Selon la Cour, la seule circonstance que cette société tierce entretienne des liens capitalistiques avec la Cliente ne permet pas au Prestataire de se prévaloir de la relation commerciale précédemment établie avec cette société tierce.
La Cour d’Appel relève de surcroît que le Prestataire ne justifie pas que les conditions de la mission qui lui avait été confiée, dont notamment celles relatives au contenu des prestations et à leur paiement, « soient identiques, voire similaires à celles afférentes aux commandes passées postérieurement par [sa Cliente] ».
Ainsi, en refusant de prendre en compte la mission qui avait été confiée au Prestataire par une société entretenant des liens capitalistiques avec la Cliente, la Cour d’appel de Paris vient rappeler le principe d’autonomie des personnes juridiques au sein d’un groupe de société. Elle avait pu, à cet égard, énoncé dans un arrêt du 22 janvier 2016, que « la notion de relations commerciales ne peut s’entendre que de relations effectivement et réellement entretenues entre des personnes morales ou physiques et que ceci exclut que ces relations puissent être appréciées de manière globale au niveau d’un groupe de personnes juridiquement distinctes les unes des autres, et indépendantes » (CA Paris, 22 janvier 2016, n° 14/03271).
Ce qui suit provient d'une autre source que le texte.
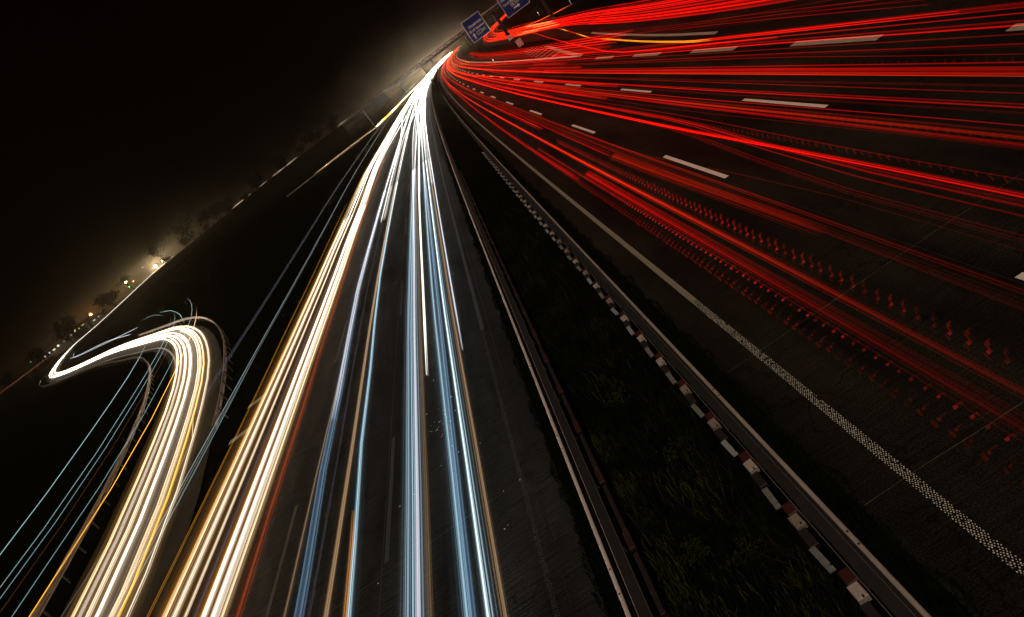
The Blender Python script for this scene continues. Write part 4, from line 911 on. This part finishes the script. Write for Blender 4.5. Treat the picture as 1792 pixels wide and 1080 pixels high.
# low shrubs and bare twigs among the grass
M_SHRUB = mat('shrub_leaves', (0.024, 0.030, 0.006), 0.7, noise=0.7, nscale=4.0, spec=0.05)
def shrub(label, x, y, R_, n, seed):
    r = random.Random(seed); root = empty('median_shrub', (x, y, 0)); tag(root, label, 'shrub', 'shrubs in the median')
    st = MB(); lf = MB()
    for k in range(14):
        a = r.uniform(0, 6.28); L = R_ * r.uniform(.6, 1.15); p = Vector((0, 0, -.05)); d = Vector((math.cos(a) * r.uniform(.3, 1), math.sin(a) * r.uniform(.3, 1), r.uniform(.5, 1.2))).normalized()
        for q in range(4):
            e = p + d * L / 4; st.bar(p, e, .005, 3, .003); d = (d + Vector((r.uniform(-.4, .4), r.uniform(-.4, .4), r.uniform(-.5, .1)))).normalized(); p = e
            for _ in range(n // 56):
                c = p + Vector((r.gauss(0, .05), r.gauss(0, .05), r.gauss(0, .04))); s_ = r.uniform(.008, .024); u = Vector((r.uniform(-1, 1), r.uniform(-1, 1), r.uniform(-.3, 1))).normalized(); b = u.orthogonal().normalized(); w = u.cross(b)
                lf.add([tuple(c - b * s_ * 1.6), tuple(c + w * s_), tuple(c + b * s_ * 1.6), tuple(c - w * s_)], [(0, 1, 2, 3)])
    st.build('stems', M_DRY, root); lf.build('leaves', M_SHRUB, root)
for k, (x, y, R_, lab) in enumerate([(-0.05, 11.6, .42, 'leafy green shrub in the middle of the median, brightest'), (-0.75, 9.2, .30, 'small shrub in the median near the left rail'), (-1.2, 10.6, .22, 'tiny green shrub against the red blocks, lower'), (-1.2, 12.9, .20, 'tiny green shrub against the red blocks, upper'), (-0.1, 8.6, .34, 'low shrub near the bottom of the median'), (-0.5, 14.5, .30, 'dim shrub farther up the median'), (0.1, 18.5, .30, 'farthest dim shrub in the median')]):
    shrub(lab, x, y, R_, 700, 500 + k)
tw = empty('bare_twigs', (0.42, 8.25, 0)); tag(tw, 'bare tangled twigs beside the pale blocks near the bottom', 'twigs')
mb = MB(); r_ = random.Random(9)
for k in range(11):
    p = Vector((r_.uniform(-.1, .1), r_.uniform(-.3, .3), 0)); d = Vector((r_.uniform(-1, .1), r_.uniform(-.8, .8), r_.uniform(.4, 1))).normalized()
    for q in range(7):
        e = p + d * r_.uniform(.05, .11); mb.bar(p, e, .0035, 3, .0028); p = e; d = (d + Vector((r_.uniform(-.35, .35), r_.uniform(-.35, .35), -.22))).normalized()
mb.build('stems', M_DRY, tw)
# ------------------------------------------------------------------ haze
hz = box('haze', -1200, 1200, -30, 1700, -1.2, 21.0, None); tag(hz, 'thin night mist', 'haze', kind='stuff')
MH = bpy.data.materials.new('mist'); MH.use_nodes = True; _n = MH.node_tree.nodes; _n.clear()
_o = _n.new('ShaderNodeOutputMaterial'); _v = _n.new('ShaderNodeVolumePrincipled'); _v.inputs['Color'].default_value = (1.0, 0.80, 0.56, 1)
_v.inputs['Density'].default_value = 0.00030; _v.inputs['Anisotropy'].default_value = 0.88
MH.node_tree.links.new(_v.outputs[0], _o.inputs['Volume']); hz.data.materials.append(MH)
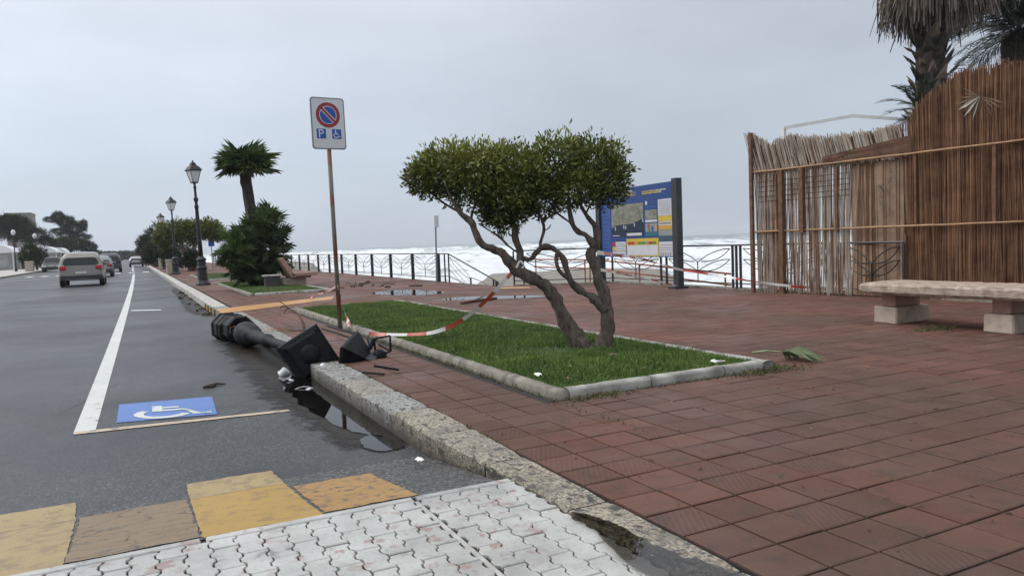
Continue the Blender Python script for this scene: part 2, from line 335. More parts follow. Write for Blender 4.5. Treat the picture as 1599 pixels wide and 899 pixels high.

La Cour d’Appel de Paris confirme donc le jugement entrepris qui avait estimé que les relations commerciales avaient commencé le 30 janvier 2009 pour s'achever en septembre 2011, soit des relations commerciales d'une durée de 2 ans et 8 mois.
S’agissant de la durée du préavis suffisant, la Cour d’appel a confirmé le Tribunal de commerce de Paris d’avoir considéré que le préavis de 4 mois accordé postérieurement à la rupture par la Cliente était suffisant au regard des circonstances de l'espèce. A cet égard, si ces circonstances faisaient ressortir la part prépondérante de la Cliente dans le chiffre d'affaires du Prestataire, les juges avaient cependant relevé l'absence d'accord d'exclusivité entre les parties et que le Prestataire ne justifiait pas qu’une telle dépendance avait été imposée par la Cliente.
Nous noterons dans cette affaire, que si la Cliente avait mis fin à la relation commerciale le 30 septembre 2011, à effet du même jour, sans respecter un préavis suffisant et en particulier le préavis contractuel d'un mois, elle avait néanmoins procédé à un versement au profit du Prestataire d’une indemnité correspondant au préavis contractuel d'un mois ainsi que d’une indemnité complémentaire de trois mois, ce qui a eu pour effet de porter l'indemnisation à quatre mois. Selon la Cour, ces versements ont permis au Prestataire d’être indemnisé du manque à gagner du fait de la brutalité de la rupture.